Tuttavia, a motivo della sua ineludibilità, il sonno permane un atto di oltraggiosa resistenza degli esseri umani contro il mercato che impone un modello di vita 24/24–7/7. Grazie alla sua incoercibile resistenza il sonno è un’enclave indipendente rispetto all’ordine globale che va imponendosi. È un rifugio, una liberazione dall’incessante continuità di un tempo artificiale, sganciato dal ritmo del giorno e della notte, del lavoro e del riposo. Inoltre, è una delle pochissime esperienze rimaste in cui, volenti o nolenti, consapevoli o no, ci si abbandona e ci si affida alle cure altrui.
Insomma: il sonno è uno dei custodi dell’umanità dell’uomo, e perciò un sicuro criterio di verifica circa la qualità umana di una vita e di una società.

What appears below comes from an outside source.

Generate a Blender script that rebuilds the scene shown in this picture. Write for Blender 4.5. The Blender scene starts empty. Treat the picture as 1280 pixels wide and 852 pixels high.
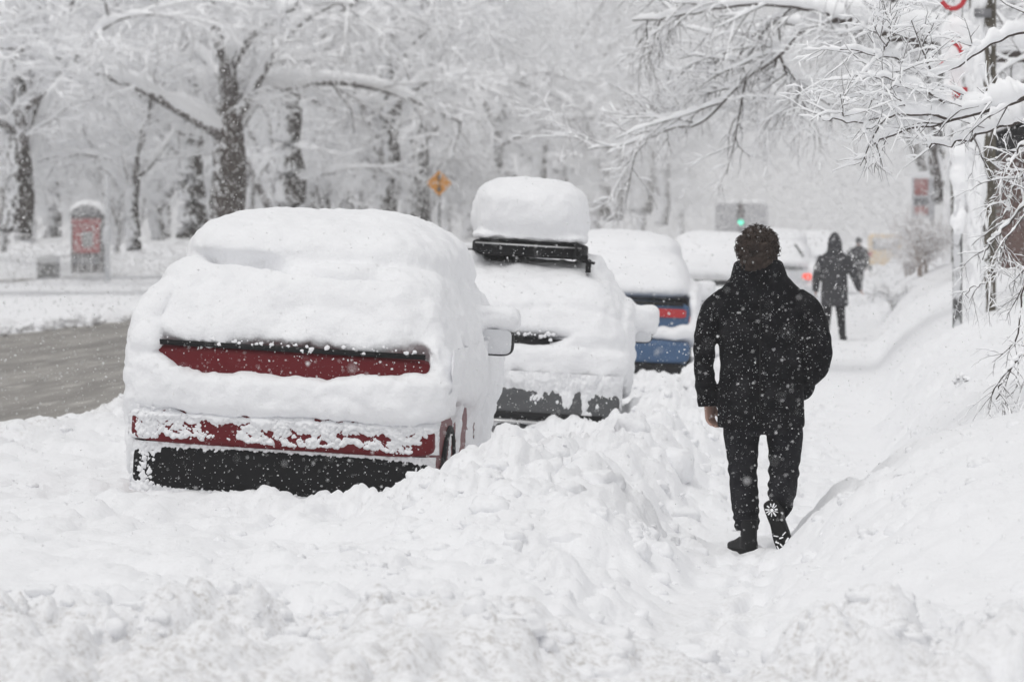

Effettivamente stupiscono la semplicità, la pertinenza e la rilevanza di queste osservazioni che colgono la portata antropologica e sociale di una realtà così ordinaria e scontata da apparire indegna di considerazione, un inevitabile intervallo tra due giorni. Eppure è proprio l’“inevitabilità” a fare del sonno un resto, una resistenza, un attrito che impedisce la delirante pretesa di totale programmazione della vita. È un cuneo di trascendenza fatto di carne e sangue. E a proposito di trascendenza: conviene ricordare che, in una situazione angosciosa e mortale, su una barca in acque burrascose, mentre i suoi discepoli gridavano terrorizzati, Cristo, profondamente, dormiva.